I don't play basketball much, but I remember from my younger days making sure that after a skirmish, I would always make sure my last shot went in the basket. The trouble is, getting it in the basket always made me want to keep playing!

Maybe that's what propels the writer: can't stop with a rejection letter, but the acceptance letter just eggs us on!

- Chas

At 5/14/2009 9:17 PM, Blogger Carolyn V. said...

Excellent post! I'm going to print it off and tape it to my forehead. (okay, my mirror will have to do, but still).

I just starting reading your blog and didn't realize you taught at BYU. Can I ask what you teach? (I'm a student there...I mean, I'm an older student there. I hope to be done someday). =)

At 5/14/2009 11:19 PM, Blogger Kimberly said...

This post struck such a chord for me. I feel like so many others are climbing on smoothly trailed paths, while my own personal path is nothing but rocks and scree. It doesn't come easily, and that frustrates me, but I want to get to the top of that mountain. If for no other reason than for the view of the road I climbed up.
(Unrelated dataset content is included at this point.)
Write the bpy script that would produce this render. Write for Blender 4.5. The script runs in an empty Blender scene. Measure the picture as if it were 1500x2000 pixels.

Thanks for this. I needed a perspective shift.

At 5/14/2009 11:53 PM, Blogger Julie Coulter Bellon said...

thank you so much for coming on the hike with me. you are the best! it was the hardest thing i have ever done! we will go again soon.
love ya

At 5/15/2009 8:21 PM, Blogger jodi said...

You are amazing. I admire you I love your blog even though I am not an aspiring writer.

At 5/16/2009 1:14 PM, Blogger Julie Coulter Bellon said...

Jodi, thank you. I happen to think you are pretty amazing as well.

Sweetie, we will go again soon. Love you!

Kimberly, you are definitely going to make it with that attitude and the view will be spectacular!

Carolyn, imagining my blog on your forehead made me chuckle. I teach Journalism for BYU. What are you going into?

Chas, you are totally right, acceptance letters always egg me on! :)

Thanks for the comments everyone. You are all very kind.

At 5/19/2009 10:55 AM, Blogger Christine Thackeray said...

Wow, Julie,

What a great post. I needed it as I'm struggling up a long mountain right now and need to get off this next manuscript before the kids finish school.